Independente do seu eventual sucesso, se dará ou não continuidade à franquia Rocky, Creed - Nascido para Lutar (Creed, 2015) já é um bom exemplo de como fazer um misto de remake, reboot e continuação sem ofender a inteligência nem se entregar à indulgência dos fãs. Na sua releitura do filme de 1976, o roteirista e diretor Ryan Coogler parece estar mais preocupado em dar um novo sentido às velhas imagens.
A premissa é a mesma do primeiro Rocky - pugilista amador aproveita uma oportunidade irrecusável para desafiar o campeão que acredita estar diante de uma luta ganha - mas muda consideravelmente a condição do protagonista. Adonis Johnson (Michael B. Jordan, ator que despontou com Coogler em Fruitvale Station e mantém aqui seu bom padrão de atuação), o filho do finado Apollo Creed, não sobe ao ringue com uma responsabilidade coletiva, como Rocky Balboa, que carregava consigo o orgulho da classe operária branca dos imigrantes da Filadélfia, e sim com um trauma familiar, a orfandade mal resolvida.
Coogler não tenta dar a Adonis uma responsabilidade parecida com a de Rocky. O comentário social em Creed é mais tímido, menos ressonante, mas ainda assim está lá: numa época em que o boxe aparece nas manchetes mais pelo estilo ostentação de Floyd Mayweather fora do ringue, acaba sendo um ponto de partida interessante que o arco de Adonis envolva renunciar à riqueza para, acima de honrar o nome do pai, ganhar street cred com os negros da Filadélfia e provar que não é só o menino de Hollywood.
A partir dessa escolha - deixar Los Angeles, a cidade das aparências, e buscar uma legitimidade nas ruas da Costa oposta dos EUA - Coogler vai fazendo um filme que procura o tempo inteiro passar ao espectador essa sensação de que agora, sim, Adonis está em contato com o mundo "real". O diretor filma objetos em planos-detalhes com obsessão, desde o tradicional sanduíche philly steak da cidade até as imagens do saco de gelo e do gel à beira do ringue. Essa tentativa de tornar tudo mais urgente e de registrar as coisas "de verdade" se estende aos planos-sequências, vários ao longo do filme.
O mais bem sucedido é o da segunda luta de Adonis: dois assaltos encenados num único plano. A câmera fica rodeando os lutadores, vai e vem em close-ups para efeito dramático, e aproveita quando está às costas dos atores para pegar os golpes - assim não conseguimos ver se a luva passa longe do rosto. O truque funciona, e nessa cena Coogler tem uma boa noção de construção de suspense, como quando a câmera, depois de rodear os atores, volta ao rosto de Adonis para mostrar o supercílio que acaba de abrir.

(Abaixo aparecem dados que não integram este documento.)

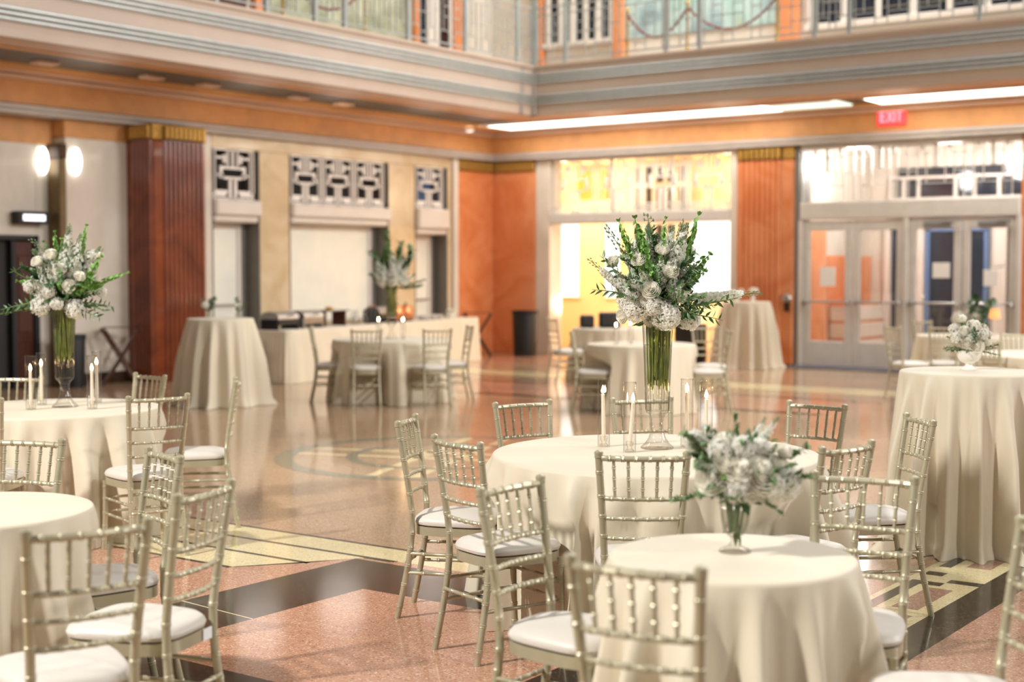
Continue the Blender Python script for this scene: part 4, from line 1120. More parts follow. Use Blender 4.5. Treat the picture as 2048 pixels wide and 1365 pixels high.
def foliage_mesh(seed, m, n=26, L=.24, W=.055):
    """unit leafy sprig joined into one mesh, for the small and distant sprays"""
    r = random.Random(seed); mb = MB()
    def ax(t): return Vector((.10*t*t, 0, t))
    mb.tube([ax(k/5) for k in range(6)], [.012]*4+[.008, .004], 5); mb.slot(1)
    for k in range(n):
        t = .15+.85*k/n; a = (k % 2)*PI+r.uniform(-.5, .5)+k*.3
        leaf_into(mb, ax(t), (math.cos(a)*.8, math.sin(a)*.8, .7+r.uniform(-.3, .3)), L*r.uniform(.7, 1.1)*(1.1-.4*t), W*r.uniform(.8, 1.2))
    return mb.mesh('foliage_spray', [M['stem'], m], True, 80)
FM = {'rose': [rose_mesh(k, 1-.25*(k == 2)) for k in range(3)], 'hydrangea': [hydrangea_mesh(k) for k in range(2)], 'stock': [stock_mesh(k) for k in range(3)], 'lark': [larkspur_mesh(k) for k in range(2)],
      'bells': [bells_mesh(k) for k in range(2)], 'buds': [bud_mesh(k) for k in range(2)], 'ruscus': [foliage_mesh(k, M['leaf']) for k in range(2)],
      'euc': [foliage_mesh(5, M['bluegreen'], 30, .18, .05)], 'seeded': [foliage_mesh(9, M['seed'], 34, .13, .03)]}
sm = MB(); sm.tube([(.10*(k/5)**2, 0, k/5) for k in range(6)], [.012]*4+[.008, .004], 5); SPRIG_STEM = sm.mesh('sprig_stem', M['stem'])
LEAF = leaf_mesh(.17, M['leaf']); LEAFB = leaf_mesh(.26, M['leaf'])
PN = {'rose': 'rose', 'hydrangea': 'hydrangea', 'stock': 'stock_spike', 'lark': 'larkspur_spike', 'bells': 'bells_spike', 'buds': 'bud_spray', 'ruscus': 'leafy_sprig', 'euc': 'eucalyptus_sprig', 'seeded': 'seeded_sprig'}
cnt = [0]
def head(t, kind, p, size, d):
    cnt[0] += 1
    ms = FM[kind]; me = ms[cnt[0] % len(ms)]
    mx = Matrix.Translation(Vector(p))@zalign(d)@Matrix.Rotation(cnt[0]*1.3, 4, 'Z')@Matrix.Scale(size, 4)
    return put(PN[kind], me, t, mx)
def spray(t, kind, a, b, wide=1.0, leaves=False):
    a = Vector(a); b = Vector(b); L = (b-a).length; cnt[0] += 1
    ms = FM[kind]; me = ms[cnt[0] % len(ms)]
    S = Matrix.Diagonal((L*wide, L*wide, L, 1))
    mx = Matrix.Translation(a)@zalign(b-a)@Matrix.Rotation(cnt[0]*2.1, 4, 'Z')
    if leaves:
        o = put('leafy_sprig', SPRIG_STEM, t, mx@Matrix.Scale(L, 4)); r = random.Random(cnt[0])
        n = max(9, int(L/.018))
        for k in range(n):
            q = .12+.86*k/n; ang = (k % 2)*PI+r.uniform(-.6, .6); l = r.uniform(.8, 1.15)*.052/L*(1.15-.4*q)
            d = Vector((math.cos(ang)*.85, math.sin(ang)*.85, r.uniform(.3, .9)))
            put('leaf', LEAF, o, Matrix.Translation((.10*q*q, 0, q))@zalign(d)@Matrix.Rotation(r.uniform(0, 6), 4, 'Z')@Matrix.Scale(l, 4))
        return o
    return put(PN[kind], me, t, mx@S)
def arrangement(label, loc, grp, cxy, s, base, heads, sprays, R, zc, seed, back=True, bigleaves=(), leafy=True, wide=1.0, fill=24):
    """heads/sprays are given in a drawing of the front elevation: (kind, u, v, size) with u, v measured from cxy at s units per metre"""
    t = thing('flower_arrangement', label, 'flowers', loc, YAW, grp)
    rnd = random.Random(seed)
    def P(u, v, dep=None, k=.8):
        x = (u-cxy[0])/s; z = (cxy[1]-v)/s
        if dep is None: dep = -k*math.sqrt(max(0, R*R-x*x-(z-zc)**2))
        return Vector((x, dep, z))
    b0 = Vector((0, 0, base))
    for h in heads:
        kind, u, v, size = h[:4]; p = P(u, v, h[4] if len(h) > 4 else None)
        d = (p-Vector((0, 0.02, zc-.10))); d = d+Vector((0, -.06, .05))
        head(t, kind, p, size, d)
    for sp_ in sprays:
        kind, u0, v0, u1, v1 = sp_[:5]; dep = sp_[5] if len(sp_) > 5 else rnd.uniform(-.06, .06); w = sp_[6] if len(sp_) > 6 else 1.0
        a = P(u0, v0, dep*.4); b = P(u1, v1, dep)
        spray(t, kind, a, b, w*wide, leafy and kind == 'ruscus')
    for k in range(fill):
        a = -rnd.uniform(.15, PI-.15); e = rnd.uniform(-.45, 1.25); d = Vector((math.cos(a)*math.cos(e), math.sin(a)*math.cos(e), math.sin(e)))
        kk = ('stock', 'ruscus', 'stock', 'stock', 'euc', 'stock', 'bells', 'stock')[k % 8]; c0 = Vector((0, 0, zc-R*.25))
        if leafy or kk in ('stock', 'seeded'): spray(t, kk, c0+d*R*.25, c0+d*R*rnd.uniform(.95, 1.3)+Vector((0, 0, .25*R)), 1.0)
    for u, v, l, dx, dz in bigleaves:
        put('leaf', LEAFB, t, Matrix.Translation(P(u, v))@zalign((dx, -.35, dz))@Matrix.Scale(l, 4))
    if back:
        for k in range(26):
            a = rnd.uniform(.1, PI-.1); e = rnd.uniform(-.35, 1.2); d = Vector((math.cos(a)*math.cos(e), math.sin(a)*math.cos(e)*.9, math.sin(e)))
            p = Vector((0, 0, zc))+d*R*rnd.uniform(.75, .98); kk = ('rose', 'hydrangea', 'stock', 'ruscus', 'bells', 'stock')[k % 6]
            if kk == 'rose': head(t, kk, p, .034*R/.22, d)
            elif kk == 'hydrangea': head(t, kk, p-d*.03, .055*R/.22, d)
            else: spray(t, kk, Vector((0, 0, zc-R*.4))+d*R*.2, p+d*R*.18, 1.0)
        for k in range(34):                              # greenery filling the heart
            a = rnd.uniform(0, 2*PI); e = rnd.uniform(-.5, 1.4); d = Vector((math.cos(a)*math.cos(e), math.sin(a)*math.cos(e), math.sin(e)))
            spray(t, 'ruscus', Vector((0, 0, zc-R*.5)), Vector((0, 0, zc-R*.1))+d*R*rnd.uniform(.65, .95), 1.0)
    return t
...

Essa busca por uma autenticidade no registro, que toma dois terços de Creed, é o que permite ao filme se jogar no fan service no final. Daí, o destaque vai para a nova versão da cena da escadaria, em que Adonis - com o mesmo agasalho cinza de Rocky, o mesmo gorro, o mesmo gestual, até nos braços pra cima - é acompanhado pelos negros do gueto no pique até o fim da rua. Percebe-se que Creed, além de construir um imaginário da cidade para si, procura balizar esses easter eggs num novo contexto, para validá-los, e não simplesmente contentar os nostálgicos.
Que função tem então Sylvester Stallone nesse novo cenário? Seu Rocky agora se parece mais com o velho Mickey, não apenas por substitui-lo como a obrigatória figura paterna do treinador à margem do ringue, mas principalmente pelo caráter cômico da diferença de idade entre ele e Adonis. O filme joga bem com isso, e embora Stallone saiba apertar os botões certos do seu público na hora do melodrama, é no humor que ele se sai melhor. Que aposentadoria perfeita para o Garanhão Italiano: de bom humor, finalmente consciente de que chegou a vez da nova geração.
Creed - Nascido para Lutar chega aos cinemas dos EUA em 25 de novembro e estreia no Brasil em 18 de fevereiro.